Headlines declared South Africa had escaped the “junk guillotine” and warned of the country’s “last chance” to avoid a downgrade. “It’s a stay of execution,” said a portfolio manager. One investment strategist termed the country’s fiscal situation “a car crash in slow motion.” “It’s now or never,” warned South Africa’s finance minister.
But for all the hand-wringing, South Africans themselves stand to see little change in their daily lives from a downgrade by Moody’s, according to economists.
“Bottom line is, I don’t think there will be a huge impact on ordinary South Africans,” says Johann Els, chief economist at Old Mutual Investment Group. “The actual downgrade itself isn’t a big deal. To a very large extent it’s been priced into the markets.”
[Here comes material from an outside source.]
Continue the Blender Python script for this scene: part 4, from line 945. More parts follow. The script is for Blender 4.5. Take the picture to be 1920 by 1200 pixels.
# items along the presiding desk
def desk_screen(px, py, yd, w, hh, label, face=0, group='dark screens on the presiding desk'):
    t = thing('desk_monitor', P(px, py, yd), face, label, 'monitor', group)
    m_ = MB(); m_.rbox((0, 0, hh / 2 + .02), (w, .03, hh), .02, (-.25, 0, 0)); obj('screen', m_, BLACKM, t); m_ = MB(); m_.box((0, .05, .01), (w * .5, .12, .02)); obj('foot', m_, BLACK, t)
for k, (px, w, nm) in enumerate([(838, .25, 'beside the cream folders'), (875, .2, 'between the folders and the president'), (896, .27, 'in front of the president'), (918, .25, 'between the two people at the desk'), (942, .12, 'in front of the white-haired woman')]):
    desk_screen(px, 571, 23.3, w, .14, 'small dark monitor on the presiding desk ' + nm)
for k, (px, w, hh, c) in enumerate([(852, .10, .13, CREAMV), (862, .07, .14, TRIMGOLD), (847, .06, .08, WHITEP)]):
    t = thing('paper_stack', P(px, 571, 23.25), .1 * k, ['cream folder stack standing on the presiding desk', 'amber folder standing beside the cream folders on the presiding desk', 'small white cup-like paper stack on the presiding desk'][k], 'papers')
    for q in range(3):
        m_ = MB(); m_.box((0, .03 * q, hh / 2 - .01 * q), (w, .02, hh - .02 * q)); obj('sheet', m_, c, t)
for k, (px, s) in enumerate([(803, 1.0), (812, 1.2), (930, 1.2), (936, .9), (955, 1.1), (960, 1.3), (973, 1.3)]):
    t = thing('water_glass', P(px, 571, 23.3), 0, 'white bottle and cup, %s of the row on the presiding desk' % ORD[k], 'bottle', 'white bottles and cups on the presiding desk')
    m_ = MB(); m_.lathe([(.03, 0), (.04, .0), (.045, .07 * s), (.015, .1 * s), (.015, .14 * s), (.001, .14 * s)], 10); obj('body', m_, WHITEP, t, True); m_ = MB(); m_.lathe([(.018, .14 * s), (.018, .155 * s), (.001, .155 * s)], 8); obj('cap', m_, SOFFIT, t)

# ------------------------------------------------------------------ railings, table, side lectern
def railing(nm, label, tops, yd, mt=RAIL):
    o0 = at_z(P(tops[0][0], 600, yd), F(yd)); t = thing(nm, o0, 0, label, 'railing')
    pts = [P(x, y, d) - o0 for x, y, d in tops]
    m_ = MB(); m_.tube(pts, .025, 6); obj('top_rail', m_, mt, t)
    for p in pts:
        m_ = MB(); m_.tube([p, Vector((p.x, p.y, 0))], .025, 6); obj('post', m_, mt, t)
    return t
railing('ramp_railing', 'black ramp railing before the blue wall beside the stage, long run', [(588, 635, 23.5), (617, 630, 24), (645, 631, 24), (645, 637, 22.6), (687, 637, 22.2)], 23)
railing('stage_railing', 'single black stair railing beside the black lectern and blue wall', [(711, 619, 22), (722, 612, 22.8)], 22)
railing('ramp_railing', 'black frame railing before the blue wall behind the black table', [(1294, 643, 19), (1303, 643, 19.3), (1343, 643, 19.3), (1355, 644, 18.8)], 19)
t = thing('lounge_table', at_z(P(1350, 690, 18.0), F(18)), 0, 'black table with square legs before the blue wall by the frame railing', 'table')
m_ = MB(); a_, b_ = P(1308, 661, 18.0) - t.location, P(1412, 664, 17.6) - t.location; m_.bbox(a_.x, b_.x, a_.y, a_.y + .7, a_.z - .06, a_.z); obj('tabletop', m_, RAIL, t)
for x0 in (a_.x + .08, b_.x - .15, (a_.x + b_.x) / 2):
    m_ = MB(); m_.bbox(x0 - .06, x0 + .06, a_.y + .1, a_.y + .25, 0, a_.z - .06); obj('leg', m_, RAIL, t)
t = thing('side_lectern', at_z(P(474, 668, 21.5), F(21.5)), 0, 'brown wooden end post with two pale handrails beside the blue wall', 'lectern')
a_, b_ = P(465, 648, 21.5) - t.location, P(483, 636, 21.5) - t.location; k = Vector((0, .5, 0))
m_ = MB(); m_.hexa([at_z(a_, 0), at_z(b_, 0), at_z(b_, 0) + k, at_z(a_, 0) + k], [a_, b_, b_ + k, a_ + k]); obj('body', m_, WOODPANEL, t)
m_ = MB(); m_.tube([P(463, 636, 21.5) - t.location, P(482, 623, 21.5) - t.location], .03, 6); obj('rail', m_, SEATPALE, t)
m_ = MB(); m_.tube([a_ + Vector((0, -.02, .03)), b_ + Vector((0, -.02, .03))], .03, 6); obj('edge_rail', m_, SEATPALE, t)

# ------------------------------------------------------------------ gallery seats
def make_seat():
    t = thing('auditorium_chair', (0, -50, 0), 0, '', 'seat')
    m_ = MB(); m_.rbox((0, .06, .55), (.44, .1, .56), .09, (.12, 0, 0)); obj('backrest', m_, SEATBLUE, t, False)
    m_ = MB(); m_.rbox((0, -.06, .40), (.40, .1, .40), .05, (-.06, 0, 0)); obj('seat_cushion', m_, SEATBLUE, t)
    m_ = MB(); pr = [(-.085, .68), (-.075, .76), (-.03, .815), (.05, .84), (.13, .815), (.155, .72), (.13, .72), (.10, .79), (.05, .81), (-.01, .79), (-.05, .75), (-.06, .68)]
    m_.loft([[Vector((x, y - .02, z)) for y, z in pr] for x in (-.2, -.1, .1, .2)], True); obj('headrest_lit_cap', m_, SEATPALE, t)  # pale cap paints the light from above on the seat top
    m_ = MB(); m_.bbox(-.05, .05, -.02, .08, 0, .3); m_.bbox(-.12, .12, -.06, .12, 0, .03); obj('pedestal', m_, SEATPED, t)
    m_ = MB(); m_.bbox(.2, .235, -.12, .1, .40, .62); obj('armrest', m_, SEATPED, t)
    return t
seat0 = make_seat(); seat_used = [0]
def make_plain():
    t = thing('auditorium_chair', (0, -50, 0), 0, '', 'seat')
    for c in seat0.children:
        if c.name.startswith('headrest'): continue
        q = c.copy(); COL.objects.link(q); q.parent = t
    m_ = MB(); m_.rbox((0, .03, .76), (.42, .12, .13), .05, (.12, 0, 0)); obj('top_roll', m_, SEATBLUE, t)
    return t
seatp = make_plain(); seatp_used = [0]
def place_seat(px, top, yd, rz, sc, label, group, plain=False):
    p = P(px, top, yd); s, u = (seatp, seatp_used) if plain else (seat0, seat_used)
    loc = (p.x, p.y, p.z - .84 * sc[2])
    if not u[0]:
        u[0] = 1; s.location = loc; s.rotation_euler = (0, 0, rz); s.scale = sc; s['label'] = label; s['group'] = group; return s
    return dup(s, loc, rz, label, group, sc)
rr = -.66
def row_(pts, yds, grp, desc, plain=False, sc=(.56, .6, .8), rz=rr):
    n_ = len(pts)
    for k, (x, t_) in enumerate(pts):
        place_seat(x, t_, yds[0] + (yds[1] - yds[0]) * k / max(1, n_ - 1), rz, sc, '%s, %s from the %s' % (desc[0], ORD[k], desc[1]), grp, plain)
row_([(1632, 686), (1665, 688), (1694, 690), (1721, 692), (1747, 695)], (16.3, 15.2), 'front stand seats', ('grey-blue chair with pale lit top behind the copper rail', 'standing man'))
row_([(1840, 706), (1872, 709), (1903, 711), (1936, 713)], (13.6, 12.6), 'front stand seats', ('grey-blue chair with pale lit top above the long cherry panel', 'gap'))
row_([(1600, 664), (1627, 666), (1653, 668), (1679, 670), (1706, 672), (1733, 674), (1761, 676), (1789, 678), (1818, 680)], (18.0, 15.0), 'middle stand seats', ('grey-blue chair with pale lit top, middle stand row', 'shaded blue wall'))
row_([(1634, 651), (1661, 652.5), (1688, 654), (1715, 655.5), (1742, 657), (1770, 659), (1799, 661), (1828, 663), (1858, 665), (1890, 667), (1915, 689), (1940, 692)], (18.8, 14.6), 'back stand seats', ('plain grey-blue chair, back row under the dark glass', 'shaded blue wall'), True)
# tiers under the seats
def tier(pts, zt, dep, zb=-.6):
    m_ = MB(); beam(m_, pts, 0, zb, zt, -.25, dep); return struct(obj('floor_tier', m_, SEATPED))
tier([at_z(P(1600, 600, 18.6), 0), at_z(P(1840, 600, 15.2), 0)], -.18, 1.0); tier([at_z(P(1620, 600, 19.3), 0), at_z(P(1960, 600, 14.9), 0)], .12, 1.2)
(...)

A junk rating from Moody’s also could bring with it a silver lining. “Maybe reforms will be instituted that will be good for the economy down the line, which in the medium to longer term are good for ordinary South Africans because they will be good for growth,” adds Els, based on his belief that the government would strive to maintain at least one investment-grade rating following both S&P and Fitch lowering their ratings on South African debt to junk in 2017.
To be sure, South Africa faces a series of fiscal challenges, with economic growth forecast to be 0.5% for 2019, a weak employment outlook (including an unemployment rate of 29%), and government debt projected to grow to 71% of gross domestic product by 2022 (up from 57% at the end of 2018).
Bailouts of financially distressed state-owned companies, particularly the power utility Eskom, make up the fastest-growing share of public spending. “We are facing a slow-burn economic crisis,” the finance minister wrote in the foreword to the government’s draft economic plan two days before Moody’s issued its assessment.
A loss of the remaining investment-grade rating would disqualify South African bonds from inclusion in world government bond indexes; the selloff by institutional investors that ensued would cause an estimated $15 billion to flow out of South African debt. But an uptick in yields in the wake of a downgrade (which would lift the cost of borrowing) likely would cause other investors to come in.
While investment-grade remains the best option, both Moody’s and Els note that South Africa, for all its fiscal woes, remains an attractive investment destination.
The country’s “deep, stable financial sector, resilience to a prolonged period of low growth, and a robust macroeconomic policy framework” all influenced Moody’s decision to affirm its investment-grade rating for now, the ratings agency said.